First of all, there must have been a progressive weakening and dilution of the Egyptian-speaking part of the population. It gradually became a highly multilingual society. Egypt, after all, underwent many invasions in its last five hundred years of independent existence, at the hands of Assyrians, Persians, Greeks and Romans. In the Hellenistic period (332-30 BC) there was also a major influx of Jews, whose major lingua franca was Greek. None of these brought a language that was to achieve full vernacular status in Egypt. But as we have seen, the Aramaic associated with the Assyrians and the Persians did spread within Egyptian society beyond the official sphere, and each of these succeeding powers brought in and fostered new communities that would have spoken something other than Egyptian.

Nevertheless, when Arabs in the first flush of Islam took possession of the country in the mid-seventh century AD, Egyptian was still the principal language spoken in its streets and fields.

The Arabs were not the first force of nomads to penetrate Egypt: the Libyans, and perhaps the Hyksos, had achieved this long before in the second millennium, and there may have been many other smaller incursions over the three poorly documented Intermediate Periods of Egyptian history. The Arabs were not the first power to use a foreign language for purposes of government: all of the Persians, Greeks and Romans had done this. The Arabs were not the first substantial power with a centre abroad to take possession of Egypt, and rule it as a colony: this had been done before for two centuries by the Persians, and for seven centuries by the Romans. The Arabs were not even the first to introduce a new religion: this had been successfully attempted by the Christians in the Roman period.

Why, then, was Arabic the first language successfully to replace Egyptian in its home country? The answer must lie in the combination of all these circumstances. Egyptian’s strengths were subverted one by one.
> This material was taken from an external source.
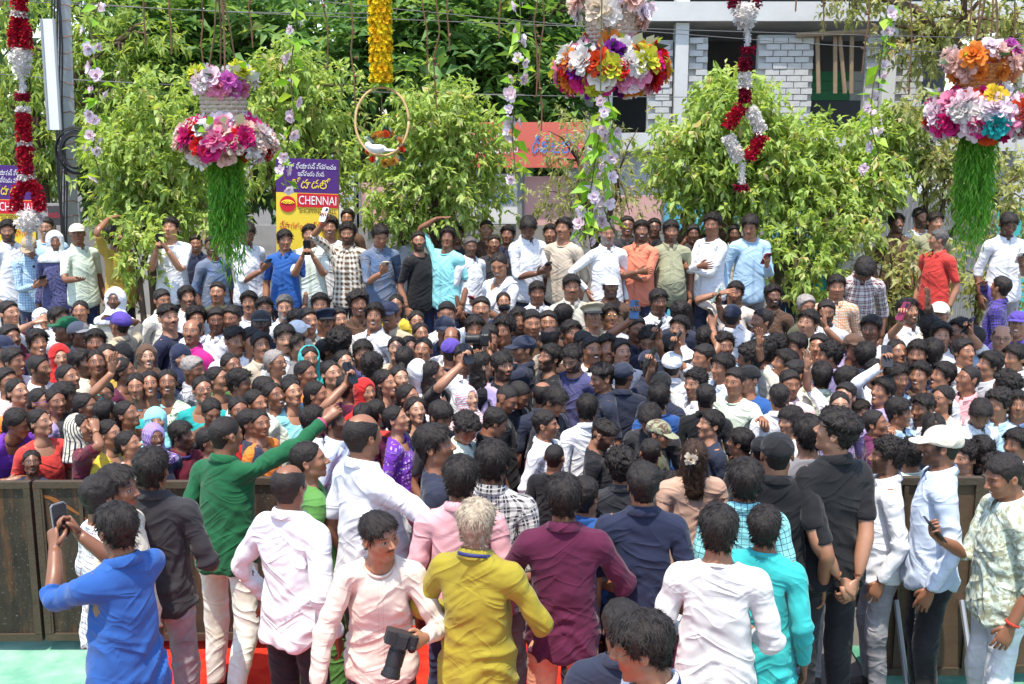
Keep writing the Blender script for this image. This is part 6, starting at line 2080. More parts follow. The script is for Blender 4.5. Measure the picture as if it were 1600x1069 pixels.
# labels
for e in PEOPLE:
    if e['lm']: LM.append((e['px'], e['py'], e['lm'], e))
used = set()
def rel_word(e, q):
    dx, dy = e['px'] - q[0], e['py'] - q[1]
    if abs(dx) > abs(dy) * 1.3: return 'beside'
    return 'in front of' if dy > 0 else 'behind'
for e in PEOPLE:
    if e['lm']:
        e['label'] = e['lm']; used.add(e['lm'])
for e in PEOPLE:
    if e.get('label'): continue
    near_ = sorted(((e['px'] - q[0]) ** 2 + (e['py'] - q[1]) ** 2, i) for i, q in enumerate(LM))
    short = e['base_label']
    done = None
    for _, i in near_[:6]:
        ph_ = LM[i][2].split(' beside ')[0].split(' behind ')[0].split(',')[0]
        w = (short + ' ' + rel_word(e, LM[i]) + ' the ' + ph_)
        if len(w.split()) <= 16 and w not in used: done = w; break
        w2 = ' '.join(short.split()[-4:]) if False else short.split(' and ')[0]
        w = (w2 + ' ' + rel_word(e, LM[i]) + ' the ' + ph_)
        if len(w.split()) <= 16 and w not in used: done = w; break
        w = ('one ' + w2.split(' in ')[0].split()[-1] + ' in ' + CW.get(e['col'], e['col']) + ' ' + rel_word(e, LM[i]) + ' the ' + ' '.join(ph_.split()[:7]))
        if len(w.split()) <= 16 and w not in used: done = w; break
    e['label'] = done or short
    used.add(e['label'])
for e in PEOPLE:
    tag(e['P'].root, e['label'], "person", "onlookers standing on the median" if e['base'] else GUARD)
    if e.get('phone'):
        pos, face, ph, col = e['phone']
        own = e['label']
        if 'phone' in own or 'tablet' in own or not e['lm']:
            base = e['base_label'].split(' holding')[0].split(' raising')[0].split(' looking')[0].split(' and ')[0]
            for q in sorted((q for q in LM if q[3] is not e), key=lambda q: (e['px'] - q[0]) ** 2 + (e['py'] - q[1]) ** 2):
                own = base + ' ' + rel_word(e, q) + ' the ' + q[2].split(' beside ')[0].split(' behind ')[0].split(' with ')[0].split(',')[0]
                if len(own.split()) <= 12 and 'phone' not in own and len(own.split(' the ')[-1].split()) >= 4: break
        full = col + ' phone held by the ' + own
        if len(full.split()) > 16: full = col + ' phone of the ' + own
        while full in used: full = 'raised ' + full
        used.add(full)
        up = (0, 0, 1)
        phone(pos, face, up, col, full)
# ------------------------------------------------------------------ flowers and hanging decorations
def petal_mat(name, trans=.3):
    t = NT(name); c = t.n("ShaderNodeObjectInfo").outputs["Color"]
    g = t.n("ShaderNodeTexCoord").outputs["Object"]
    n = t.noise(g, 40, 3, .6)
    col = t.mix(n, t.mix(1.0, c, (.82, .76, .76), 'MULTIPLY'), t.mix(1.0, c, (1.12, 1.12, 1.12), 'MULTIPLY'))
    t.color(col); t.rough(.75); t.spec(.2)
    tr = t.n("ShaderNodeBsdfTranslucent"); t.l(col, tr.inputs[0])
    mx = t.n("ShaderNodeMixShader"); mx.inputs[0].default_value = trans
    t.l(t.b.outputs[0], mx.inputs[1]); t.l(tr.outputs[0], mx.inputs[2]); t.l(mx.outputs[0], t.t.nodes["Material Output"].inputs[0])
    return t.m
PETAL = petal_mat("petal", .42)
def flower_mesh(kind, seed):
    r = np.random.default_rng(seed)
    V, F = [], []
    layers = {'peony': [(6, .2, .6), (8, .5, .8), (10, .85, .95), (10, 1.2, 1.0), (8, 1.5, .95)], 'rose': [(4, .12, .5), (5, .35, .75), (6, .7, .95), (6, 1.15, 1.0)],
              'carnation': [(9, .2, .75), (11, .55, .9), (12, .9, 1.0), (11, 1.25, .95)], 'blossom': [(5, .9, 1.0), (5, .55, .7)], 'puff': [(7, .2, .8), (9, .6, 1), (10, 1.0, 1), (9, 1.4, 1)]}[kind]
    for li, (n, tilt, ln) in enumerate(layers):
        for k in range(n):
            a = 2 * math.pi * (k + .5 * (li % 2)) / n + r.uniform(-.2, .2)
            t = tilt + r.uniform(-.15, .15)
            l = ln * (1 + r.uniform(-.2, .15)); w = (1.9 * l * math.pi / max(n, 5) * .75 + .12) * .82
            if kind == 'carnation': w *= 1.2
            rad = np.array([math.cos(a), math.sin(a), 0]); tg = np.array([-math.sin(a), math.cos(a), 0]); up = np.array([0, 0, 1.])
            base = len(V)
            for q, (s, ww) in enumerate(((0.05, .25), (.5, 1.0), (1.0, .72))):
                th = t * (s ** .7) * 1.05
                p = rad * l * s * math.sin(th + .12) + up * l * s * math.cos(th) * .95
                for m in (-1, 0, 1):
                    jag = r.uniform(-.11, .11) if kind in ('carnation', 'puff', 'peony') and q == 2 else r.uniform(-.03, .03)
                    cup = .10 * abs(m) * l
                    V.append(p + tg * m * w * ww * .5 + up * (jag + cup * .5) - rad * cup * .6)
            for q in range(2):
                for m in range(2): F.append([base + q*3 + m, base + q*3 + m + 1, base + (q+1)*3 + m + 1, base + (q+1)*3 + m])
    return mesh_from("flower_" + kind, np.array(V), np.array(F))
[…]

First the Assyrian and Babylonian wars in Palestine created a large Aramaic-speaking émigré community in the Delta area. This would have been the end of Egyptian’s language monopoly in the country, not very significant in itself. But then the country was penetrated by numerous business-minded Greeks, brought in by the Saite dynasty to buttress an alliance against Near Eastern powers, and granted their own, Greek-speaking, entrepôt in Naucratis in the Delta. Egypt was now very much a multilingual society, with foreigners’ languages more and more associated with higher prestige. The Persian conquest, and a succession of foreign rulers from Persia and then (after Alexander) Greece, meant that now higher-level administration began to be conducted in a language foreign to Egypt: in Aramaic for two hundred years, and then in Greek for a millennium.